From the Wall Street Journal by its Editorial Board — June 27, 2023 —

The Justices will hear Moore v. U.S., which asks if ‘income’ under the law can be an unrealized gain.

The Supreme Court is set to finish another consequential term this week, and on Monday the Justices teed up for next term what could be a landmark tax case. In agreeing to hear Moore v. U.S., the Court will consider the legality of a form of wealth tax that is the long-time dream of the political left.

We recently urged the Justices to take this appeal from a bad ruling by the Ninth Circuit Court of Appeals. The case concerns a provision in the 2017 tax reform that levied a one-time mandatory repatriation tax on foreign companies, as Congress scrambled to find revenue to pay for tax-rate cuts.

But the tax applied to American shareholders, even passive investors like Charles and Kathleen Moore of Washington state. They were hit by a surprise $14,729 tax bill, though they had never seen a dime of income from their investment in a friend’s company in rural India. They were taxed instead on the unrealized income of the foreign company.

And there’s the rub. The Moores sued for a refund, but a three-judge panel of the Ninth Circuit ruled that “realization of income is not a constitutional requirement.” This defies the traditional understanding in U.S. tax law, and in Supreme Court doctrine, that income must be realized before it can be taxed. That is, the income must be real income, not merely an increase in the value of an asset in market value or on some company’s books.

The Moores were denied an en banc hearing by the full Ninth Circuit, but four judges dissented from that denial. Judge Patrick Bumatay’s powerful dissent for the four judges will be a constitutional guide for the Supreme Court when it hears the case.

A 1920 case, Eisner v. Macomber, held that a gain in asset value qualifies as income only if it is “received or drawn by the recipient (the taxpayer) for his separate use, benefit and disposal.” The fight will be whether that precedent still holds under the Constitution’s Sixteenth Amendment that allowed the income tax.

The legal and economic stakes are high. A ruling that upholds the Ninth Circuit would open the door for Congress to tax wealth and property of all kinds, including art and collectibles.
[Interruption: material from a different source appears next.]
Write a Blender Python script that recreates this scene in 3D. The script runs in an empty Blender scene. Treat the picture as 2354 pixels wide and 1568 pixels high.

Sens. Bernie Sanders and Elizabeth Warren are wealth-tax evangelists, and Senate Finance Chairman Ron Wyden has floated a proposal. The press is already pitching the case in class-warfare terms as an opening for corporate refunds. The horror.

If the courts give a green light, prepare for a raid on much of the private wealth and savings of Americans. The Supreme Court can forestall this outcome by reinforcing its tax precedents and foreclosing the kind of levy that sideswiped the Moores. If progressives want a wealth tax, they should be obliged to amend the Sixteenth Amendment to redefine income.